Jailed governor once rising star

Mexican state left in tatters

In this Aug. 5, 2016, file photo, the former Governor of Veracruz state, Javier Duarte speaks to reporters as he leaves the Attorney General's headquarters in Mexico City.
In this Aug. 5, 2016, file photo, the former Governor of Veracruz state, Javier Duarte speaks to reporters as he leaves the Attorney General's headquarters in Mexico City.

MEXICO CITY -- Mexico has a long history of corrupt fugitive governors, including one who was arrested in Italy just last week, but former Veracruz Gov. Javier Duarte stands out.

Since his arrest Saturday in Guatemala, a video clip from 2012 has been circulating in which then-presidential candidate and now President Enrique Pena Nieto names Duarte as part of a new generation of politicians from the Institutional Revolutionary Party that will be its future.

Duarte, 43, was part of a wave of Institutional Revolutionary Party governors in 2010 that would later propel Pena Nieto -- himself also a young Institutional Revolutionary Party governor -- into the presidency two years later.

But things spiraled out of control for Duarte and his collapsed state of Veracruz. On Monday, he was waiting in a Guatemalan military prison for his initial appearance before a judge scheduled for Wednesday and eventual extradition to Mexico. He was arrested at a hotel in Panajachel on Lake Atitlan where he was staying with his family.

How much Duarte allegedly stole from his state's coffers is still a matter of debate and the theft alone would not distinguish him from other looting governors.

Alberto Olvera, a researcher at Veracruz University, said Duarte also did not stand out as a cunning politician or particularly brilliant thinker, but he left Veracruz with a staggering debt that Olvera put at over $1 billion and widespread violence, the scale of which is still being discovered in secret graves around the state.

"The Veracruz government in the time of Duarte spent much more than it had and to be able to spend incurred a growing debt," Olvera said. "So it isn't just a problem of theft, but of misuse of public funds that has generated a financial catastrophe, a fiscal crisis unparalleled in the history of the state."

Authorities have been excavating secret graves in Veracruz, which was swept by a vicious wave of drug cartel violence, and last month had already found 253 skulls or complete bodies in one area. At least 16 journalists were killed during Duarte's term, Olvera said.

The state's former police chief was arrested in February on charges of illegal enrichment. He has denied any wrongdoing.

The Institutional Revolutionary Party stripped Duarte of his party rights in September. Duarte stepped down as governor on Oct. 12, weeks before the end of his term, to face the charges against him, but then disappeared. The Institutional Revolutionary Party lost Veracruz's governorship for the first time in its history last summer.
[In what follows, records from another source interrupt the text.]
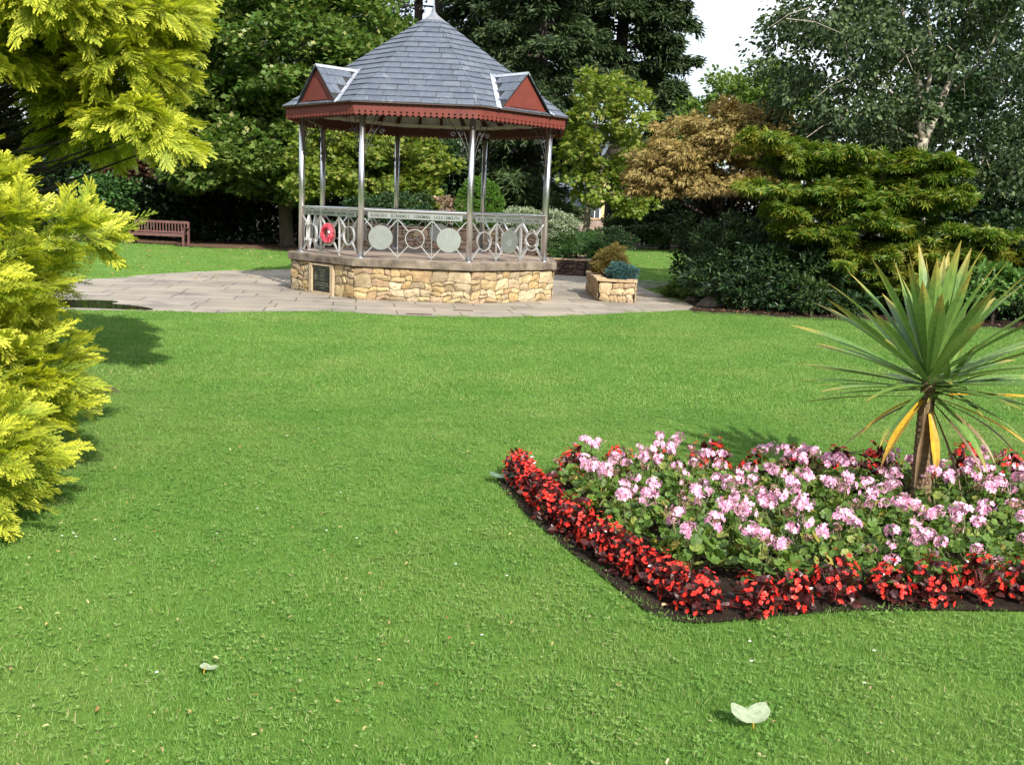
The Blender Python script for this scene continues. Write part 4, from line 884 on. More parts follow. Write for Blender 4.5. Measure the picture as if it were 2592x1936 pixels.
shrub('rhododendron_bush','smaller low rhododendron with paler leaf rosettes at the lawn edge below the Japanese maple',
  [el(1750,640,19.1,52,36,.4),el(1830,655,19.2,55,20,.35),el(1790,600,19.6,40,26,.35)],LM['rhod'],170,.13,20,.125,T_ov(.17,.05),up=.9,droop=-.15,inner=.6)
shrub('low_hedge_plant','low clipped green mound at the corner of the path right of the planter box',[el(1462,628,22,34,15,.4),el(1500,632,21.4,34,18,.4)],LM['green'],190,.09,46,.05,T_q(.3),inner=.7)
shrub('laurel_bush','bright green laurel behind the spiky palm at the right edge',[el(2140,600,18.9,48,34,.4),el(2195,620,18.7,40,42,.4),el(2130,640,18.7,40,24,.35)],LM['laurel'],90,.15,22,.12,T_ov(.24,.05),up=.9,inner=.5)
shrub('dark_shrub','glossy dark green shrub behind the laurel, far right',[el(2200,640,19.8,90,60,.6),el(2120,660,19.8,90,50,.5),el(2230,560,20,70,90,.7),el(1960,650,20.4,110,50,.6)],LM['rhod'],420,.15,40,.085,T_ov(.26,.05),inner=.6)
# rusty leaf litter and rock at border edge
b=MB(); n=70; P=[]
rk=MB()
for i,(px,py,s) in enumerate([(1515,655,.16)]):
    x,y=G(px,py); rr4=np.random.default_rng(5); d=rr4.normal(size=(60,3)); d/=np.linalg.norm(d,axis=1,keepdims=True)
import bmesh
def rock(name,label,loc,s,seed,m):
    bm=bmesh.new(); bmesh.ops.create_icosphere(bm,subdivisions=3,radius=1)
    r=random.Random(seed)
    ph=[r.uniform(0,6) for _ in range(6)]
    for v in bm.verts:
        k=1+.16*math.sin(v.co.x*3+ph[0])+.13*math.sin(v.co.y*4+ph[1])+.1*math.sin(v.co.z*5+ph[2])+.06*math.sin(v.co.x*9+ph[3])*math.sin(v.co.z*8+ph[4]); v.co=Vector((v.co.x*s[0],v.co.y*s[1],max(v.co.z*s[2],-.05)))*k
    me=bpy.data.meshes.new(name); bm.to_mesh(me); bm.free(); me.materials.append(m); o=bpy.data.objects.new(name,me); col.objects.link(o); o.location=loc; return tag(o,label,'rock')
rock('border_rock','brown rock lying in the border soil beside the end of the paving',(*G(1535,662),.02),(.30,.2,.13),4,M['slab'])
rock('border_rock','smaller dark rock between the path corner mound and the rhododendron',(*G(1500,652),.02),(.18,.12,.10),9,M['kerb'])
# ---- bench
x,y=G(345,529); bn=thing('park_bench','red-brown slatted wooden bench standing in the shade behind the left lawn','bench',(x,y,0),R(-3))
def bx_(name,parts,par,m): 
    b=MB(); [b.box(*q) for q in parts]; return b.build(name,m,par)
Wb=.98
for sx in(-1,1):
    bx_('leg',[(sx*Wb-.035,sx*Wb+.035,-.30,-.23,0,.62)],bn,M['bench']); bx_('leg',[(sx*Wb-.035,sx*Wb+.035,.20,.27,0,.86)],bn,M['bench'])
    bx_('armrest',[(sx*Wb-.045,sx*Wb+.045,-.36,.19,.62,.65)],bn,M['bench'])
bx_('seat',[(-Wb+.037,Wb-.037,-.30+.09*i,-.225+.09*i,.40,.425) for i in range(5)]+[(-Wb+.037,Wb-.037,-.315,-.305,.33,.41)],bn,M['bench'])
bx_('backrest',[(-Wb+.037,Wb-.037,.21,.25,.78,.87),(-Wb+.037,Wb-.037,.21,.25,.44,.50)]+[(-Wb+.10+.113*i,-.04-Wb+.18+.113*i,.222,.24,.50,.78) for i in range(17)],bn,M['bench'])
# ---- far houses, wall, post
def housepart(name,par,m,boxes):
    b=MB(); [b.box(*q) for q in boxes]; return b.build(name,m,par)
hx,hy=gx(1285,84); hs=thing('yellow_house','yellow rendered house with white framed window glimpsed under the conifers','house',(hx,hy,0))
housepart('wall',hs,M['yellowwall'],[(-3.5,1.9,0,7,0,6.2)])
wn=housepart('window',hs,M['white'],[(-.55,-.45,-.06,.02,1.2,3.0),(.35,.45,-.06,.02,1.2,3.0),(-.45,.35,-.06,.02,2.9,3.0),(-.45,.35,-.09,.02,1.1,1.22),(-.07,-.01,-.05,.02,1.22,2.9)]); housepart('pane',wn,M['glass'],[(-.45,.35,-.02,-.005,1.22,2.9)])
b=MB(); b.add([(-3.9,-.5,6.1),(2.3,-.5,6.1),(2.3,3.5,9),(-3.9,3.5,9),(2.3,7.5,6.1),(-3.9,7.5,6.1)],[(0,1,2,3),(3,2,4,5),(1,4,2),(0,3,5)]); b.build('roof',M['slate'],hs)
hx,hy=gx(1430,90); hs=thing('low_building','long low pinkish building with grey roof beyond the lamp post','building',(hx,hy,0))
housepart('wall',hs,M['pinkwall'],[(-3.2,6,0,7,0,2.2)]); b=MB(); b.add([(-3.6,-.5,2.15),(6.4,-.5,2.15),(6.4,3.5,3.9),(-2.2,3.5,3.9),(6.4,7.5,2.15),(-3.6,7.5,2.15)],[(0,1,2,3),(3,2,4,5),(1,4,2),(0,3,5)]); b.build('roof',M['slate'],hs)
housepart('window',hs,M['white'],[(-1.6,-.8,-.05,.01,1.2,1.9),(1.2,2.2,-.05,.01,1.2,1.9)])
hx,hy=gx(1090,72); hs=thing('slate_roofed_house','red walled house with blue-grey slate roof seen through the conifers','house',(hx,hy,0))
housepart('wall',hs,M['pinkwall'],[(-2,6,0,7,0,2.3)]); b=MB(); b.add([(-2.5,-.5,2.2),(6.5,-.5,2.2),(6.5,3.5,7.2),(-1.5,3.5,7.2),(6.5,7.5,2.2),(-2.5,7.5,2.2)],[(0,1,2,3),(3,2,4,5),(1,4,2),(0,3,5)]); b.build('roof',M['slate'],hs)
hx,hy=gx(1370,72); fw=thing('boundary_wall','pale stone boundary wall with coping at the far end of the park','wall',(hx,hy,0))
b=MB(); rubble(b,(-5,-.02),(-.55,-.02),0,1.35,(0,-1),wmin=.3,wmax=.8); rubble(b,(.35,-.02),(6,-.02),0,1.35,(0,-1),wmin=.3,wmax=.8); b.build('stonework',M['pinkwall'],fw); housepart('core',fw,M['pinkwall'],[(-5,-.55,0,.3,0,1.34),(.35,6,0,.3,0,1.34)]); housepart('coping',fw,M['stone_pale'],[(-5,-.55,-.08,.38,1.35,1.5),(.35,6,-.08,.38,1.35,1.5)])
gt=thing('park_gate','red painted gate and post in the far boundary wall','gate',(hx-.1,hy-.3,0)); housepart('post',gt,M['redp'],[(-.12,.03,-.05,.1,0,1.5)]); housepart('gate_panel',gt,M['redp'],[(-.42+.09*i,-.38+.09*i,0,.03,.1,1.1) for i in range(3)]+[(-.45,-.12,0,.04,1.05,1.1),(-.45,-.12,0,.04,.2,.25)])
hx,hy=gx(1379,64); lp=thing('lamp_post','plain grey lamp post standing at the far lawn edge','lamp post',(hx,hy,0)); b=MB(); b.tube([(0,0,0),(0,0,.9),(0,0,.95),(0,0,5)],[.12,.12,.085,.06],12); b.build('pole',M['pole'],lp); b=MB(); b.tube([(0,0,5),(.25,-.1,5.25),(.7,-.25,5.3)],[.03,.03,.03],8); b.box(.6,1.1,-.38,-.2,5.24,5.34); b.build('lamp_head',M['pole'],lp)

# ================================================================ GOLDEN CONIFERS
def frond(seed,npair=10,nl=5):
    """flat, feathery cypress spray: toothed side branchlets along a curved axis; returns verts, quads, tip value"""
    r=np.random.default_rng(seed); V=[];F=[];A=[]
    def axis(t): return np.array([t,.05*math.sin(t*3+seed),-.16*t*t+.05*t])
    def strip(p,d,nn,L,w,a0,a1,k):
        sd=np.cross(nn,d); base=len(V)
        for i in range(k):
            t0=i/k; q=p+d*L*t0+np.array([0,0,-.12*L*t0*t0]); ln=L*.34*(1-t0*.55)
            for s_ in(-1,1):
                e=q+d*ln*.95+sd*s_*ln*.36; m_=q+d*ln*.40+sd*s_*w*1.3; q2=q+d*ln*.62
                b_=len(V); V.extend([q,m_,e,q2]); A.extend([a0+(a1-a0)*t0]*2+[min(1,a0+(a1-a0)*t0+.25),a0+(a1-a0)*t0]); F.append((b_,b_+1,b_+2,b_+3))
        e=p+d*L; b_=len(V); q=p+d*L*.72; V.extend([q-sd*w,e,q+sd*w,p+d*L*.5]); A.extend([a1,1,a1,a1]); F.append((b_,b_+1,b_+2,b_+3))
    for i in range(npair):
        t=.10+.86*i/npair
        for s_ in(-1,1):
            an=s_*R(27+r.uniform(-8,8)); p=axis(t+ (0 if s_>0 else .03)); d=np.array([math.cos(an),math.sin(an),r.uniform(-.10,.12)]); d/=np.linalg.norm(d)
            L=(.46*(1-t)**.7+.12)*r.uniform(.8,1.15); strip(p,d,np.array([0,0,1.]),L,.013,t*.45,.55+.4*t,nl if L>.2 else 3)
    strip(axis(.9),np.array([1.,0,-.15]),np.array([0,0,1.]),.16,.012,.7,1,3)
    for i in range(5):
        a,c=axis(i/5),axis((i+1)/5); b_=len(V); w=.010*(1-i/6); V.extend([a+[0,-w,0],a+[0,w,0],c+[0,w,0],c+[0,-w,0]]); A.extend([0,0,0,0]); F.append((b_,b_+1,b_+2,b_+3))
    return np.array(V),F,np.array(A)
FR=[frond(i) for i in range(6)]; FRL=[frond(20+i,6,3) for i in range(3)]
def conif(b,ells,n,size,inner=.8,tipgain=1.,up=.25,low=-.6,only=None,hang=.25,frs=FR,lf=3.4):
    vol=np.array([e[3]*e[5] for e in ells]); vol/=vol.sum()
    for e,f in zip(ells,vol):
        C,D=shell(e,int(n*f),inner,low,.07); zz_=(C[:,2]*lf+.35*np.sin(np.arctan2(D[:,1],D[:,0])*5+e[0]*3))%1.; C=np.array(e[:3])+(C-np.array(e[:3]))*(1-.17*(1-zz_)**1.5)[:,None]; 
        if only is not None:
            k=only(C); C,D=C[k],D[k]
        ph=rng.integers(0,len(frs),len(C)); Dn=D/np.array(e[3:]); Dn/=np.linalg.norm(Dn,axis=1,keepdims=True)
        for j in range(len(frs)):
            k=ph==j; m=k.sum()
            if not m: continue
            V0,F0,A0=frs[j]; dr=Dn[k]*[1,1,.35]+rng.normal(0,.28,(m,3)); dr[:,2]+=up-hang*rng.uniform(0,1,m)
            nr=rng.normal(0,.35,(m,3))+Dn[k]*.35; nr[:,2]+=.8
            sz=size*rng.uniform(.6,1.25,m)
            dr/=np.linalg.norm(dr,axis=1,keepdims=True); sd=np.cross(nr,dr); sd/=np.linalg.norm(sd,axis=1,keepdims=True); nn=np.cross(dr,sd)
            P=(C[k]-dr*sz[:,None]*.35)[:,None,:]+sz[:,None,None]*(V0[None,:,0:1]*dr[:,None]+V0[None,:,1:2]*sd[:,None]+V0[None,:,2:3]*nn[:,None])
            Fa=(np.arange(m)*len(V0))[:,None,None]+np.array(F0)[None]; g=tipgain*rng.uniform(.45,1.15,m)
            b.add(P.reshape(-1,3),Fa.reshape(-1,4),np.clip((A0[None,:]*g[:,None]).ravel(),0,1))
def branchy(b,ells,r0,n,top):
    b.tube([(0,0,-.1),(.03,0,top*.3),(0,.02,top*.65),(0,0,top)],[r0,r0*.8,r0*.5,r0*.15],10)
    for i in range(n):
        e=ells[rng.integers(len(ells))]; d=unit(1)[0]; tg=np.array(e[:3])+d*np.array(e[3:])*.8; z=max(.15,tg[2]*rng.uniform(.55,.9)-.1); s=np.array([0,0,z]); b.tube([s,(s+tg)/2+[0,0,-.05],tg],[.022,.014,.004],6,cap=False)
# A: near, low, brightest
bx0,by0=-4.12,5.75
gA=thing('golden_conifer','bright golden-yellow conifer in the left foreground, foliage down to the grass','conifer',(bx0,by0,0))
EA=[(.0,-.05,.62,1.50,1.15,.62),(.05,0,1.15,1.47,1.2,.62),(-.02,0,1.62,1.38,1.1,.50),(1.0,-.76,.36,.74,.58,.42),(1.02,-.1,.62,.66,.6,.40),(1.16,.1,1.48,.66,.6,.17)]
b=MB(); branchy(b,EA,.10,40,1.9); b.build('trunk',M['barkd'],gA,smooth=True)
b=MB(); conif(b,EA,4500,.25,.86,1.4,.22); conif(b,EA,1500,.26,.55,.35,.1,frs=FRL)
b.build('crown',LM['golden'],gA,attr=True)
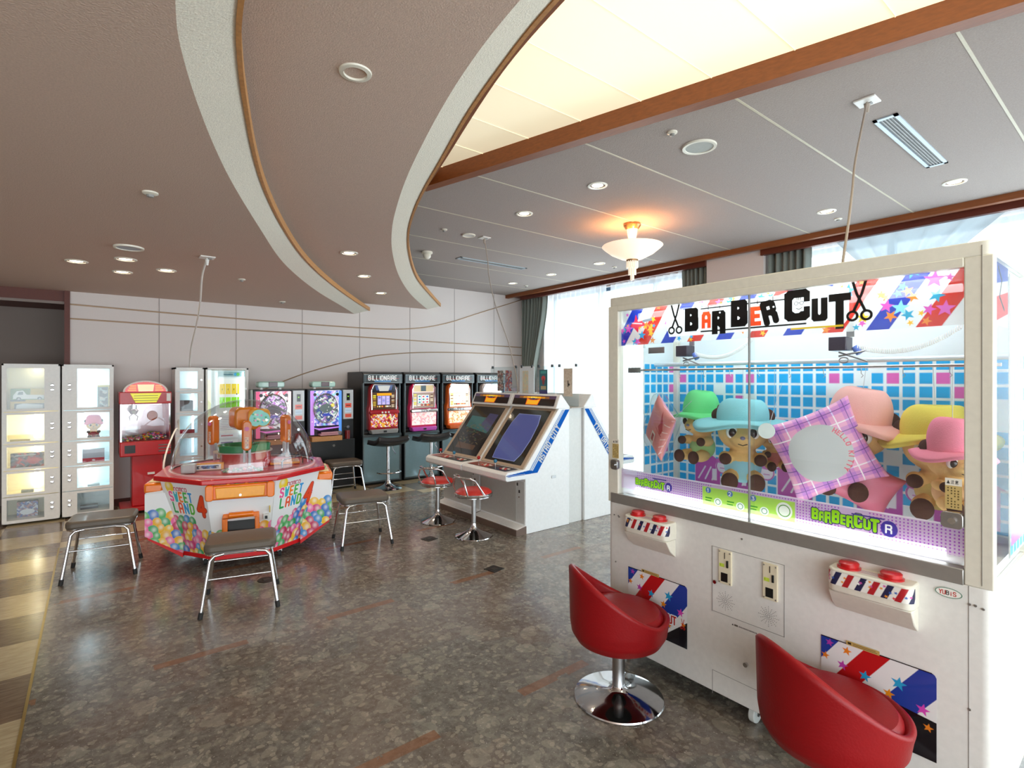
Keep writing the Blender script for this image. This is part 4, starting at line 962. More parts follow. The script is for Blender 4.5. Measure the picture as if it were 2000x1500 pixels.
plush(2.79, 1.30, 1.235, .75, math.radians(-50), hat('rose_felt', '#f29bb6'), hat('rose_suit', '#c97a70'), 'small stuffed bear in a pink hat half hidden behind the pale blue hatted bear', tall=.8)
plush(2.70, .885, 1.30, 1.3, math.radians(-85), hat('peach_felt', '#f4b8ae'), hat('peach_suit', '#f2b6bc'), 'tan stuffed bear in a tall peach hat behind the plaid cushion', tall=1.3, tilt=.1, brim=.85)
plush(2.71, .60, 1.27, 1.3, math.radians(-78), hat('yellow_felt', '#ead95c'), hat('yellow_suit', '#dcc67a'), 'tan stuffed bear in a floppy yellow hat', tall=.6, tilt=-.05, brim=.85)
plush(2.50, .51, 1.245, .88, math.radians(-52), hat('pink_felt', '#f58fa8'), hat('tan_suit', '#d8a878'), 'small stuffed bear in a tall pink hat beside the right corner post', tall=1.8, brim=.8)
# plaid cushion
def pillow(name, X, Y, z, w_, h_, th, face, roll, a, lab, matk='print'):
    t = thing(name, lab, 'cushion', (X, Y, z)); t.rotation_euler = (0, roll, face)
    ob = a.panel('cushion_front', (0, 0, 0), (1, 0, 0), (0, 0, 1), matk, t)
    me = ob.data; co = np.empty(len(me.vertices)*3, np.float32); me.vertices.foreach_get('co', co); co = co.reshape(-1, 3)
    u, v = co[:, 0]*2-1, co[:, 2]*2-1
    pin = 1-.10*(1-v**2)*np.abs(u)**3; pin2 = 1-.10*(1-u**2)*np.abs(v)**3
    puff = ((1-u**4)*(1-v**4))**.6*th/2
    co2 = np.stack([u*w_/2*pin, -puff, v*h_/2*pin2], 1).astype(np.float32)
    me.vertices.foreach_set('co', co2.reshape(-1)); me.update()
    MB().grid(lambda p_, q_: ((p_*2-1)*w_/2*(1-.10*(1-(q_*2-1)**2)*abs(p_*2-1)**3), ((1-(p_*2-1)**4)*(1-(q_*2-1)**4))**.6*th/2, (q_*2-1)*h_/2*(1-.10*(1-(p_*2-1)**2)*abs(q_*2-1)**3)), 24, 24).build('cushion_back', hat('cushion_back_cloth', '#eaa6c4'), t, ang=180)
    return t
a = Art(1, 1, 260, '#f2a9cf')
for k in range(4):
    x = .08+k*.26; m = (a.X > x) & (a.X < x+.10); a.A[m, :3] *= np.array([.78, .72, 1.0]); m = (a.Y > x) & (a.Y < x+.10); a.A[m, :3] *= np.array([.78, .72, 1.0])
    m = (a.X > x+.15) & (a.X < x+.165); a.A[m, :3] = lin('#fff0f6'); m = (a.Y > x+.15) & (a.Y < x+.165); a.A[m, :3] = lin('#fff0f6'); m = (abs(a.X-x-.05) < .005) | (abs(a.Y-x-.05) < .005); a.A[m, :3] = lin('#7a4a9a')
a.ell(.46, .5, .34, .34, '#c6c8c8')
for k, ch in enumerate('HELLO KITTY'):
    an = math.radians(38-k*9.5); r = .285; cx, cy = .46+r*math.cos(an), .5+r*math.sin(an)
    a.text(ch, cx-.018*math.sin(an), cy+.018*math.cos(an), .05, '#e8506c', th=.24, rot=an-PI/2)
pc = pillow('plaid_cushion', 2.50, .955, 1.235, .37, .37, .10, math.radians(-62), -.42, a, 'pink plaid cushion with a grey round patch hanging in the prize machine')
MB().cyl((-.17, -.03, .165), (-.17, -.034, .165), .035, n=28).build('hang_tag', mat('clear_tag', '#dfe8e4', .2), pc)
MB().tube([(-.15, 0, .18), (-.02, .1, .33)], .0012, 5).build('hanging_string', mat('clear_string'), pc)
a = Art(1, 1, 60, '#d9748c'); pillow('satin_cushion', 2.62, .84, 1.09, .26, .2, .08, math.radians(-62), .5, a, 'dusky pink satin cushion behind the plaid cushion')
# bagged pink pillow on the left
a = Art(1, 1, 240, '#f0938e'); a.poly([(.55, .95), (.68, .72), (.62, .62), (.78, .5), (.85, .62), (.74, .8)], '#cf2430'); a.line([(.55, .55), (.85, .5)], .02, '#cf3a44'); a.line([(.62, .5), (.7, .3)], .02, '#d85a60'); a.rect(.45, .05, .62, .42, '#f4efe8'); a.rect(.48, .22, .59, .38, '#b8383a')
for k in range(5): a.line([(.9-.02*k, .1+.17*k), (.97, .2+.15*k)], .02, '#ffd8d4')
pb = pillow('bagged_pillow', 2.50, 1.80, 1.275, .24, .30, .07, math.radians(-118), .60, a, 'salmon pink pillow in a clear bag, leftmost prize in the machine')
MB().box(-.13, -.045, -.16, .13, .045, .16).build('clear_bag', M_glass, pb, bevel=.03)
MB().tube([(.10, 0, .15), (.19, 0, .33)], .0012, 5).build('hanging_string', mat('clear_string'), pb)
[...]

In late November, Mexico's attorney general's office said it had found about $20.5 million linked to Duarte that had been funneled to two businesses. The government said it froze more than 100 bank accounts and seized properties around the country tied to Duarte.

In February, Miguel Angel Yunes, Duarte's elected successor from an opposition party, stood in a warehouse with large framed portraits of Duarte and his wife conveniently in the background. He said an anonymous tip had led authorities to the warehouse where they found not only works of art and other collectibles, but also dozens of wheelchairs and boxes of school supplies and handwritten diaries allegedly kept by his wife that documented their properties around the world.

It is unclear what will happen to Duarte.

Yunes campaigned on a promise to lock him up. Pena Nieto is using the arrest of the man he once signaled as the future of the party as a sign that the Institutional Revolutionary Party will not tolerate corruption.

And Duarte is just one such test facing Pena Nieto. Another Institutional Revolutionary Party governor from the class of 2010 wanted on corruption charges, Cesar Duarte of Chihuahua, who is not related to Javier Duarte, is considered a fugitive and believed to be living in El Paso, Texas. And former Institutional Revolutionary Party Gov. Tomas Yarrington of Tamaulipas state was arrested in Italy on April 9.

On Monday, Pena Nieto said the arrests of Duarte and Yarrington were a "firm and overwhelming message from the Mexican state against impunity."

But Olvera is not counting on any resolution of Javier Duarte's case soon.

"The most likely thing is that ... Duarte's trial happens after the 2018 election," he said.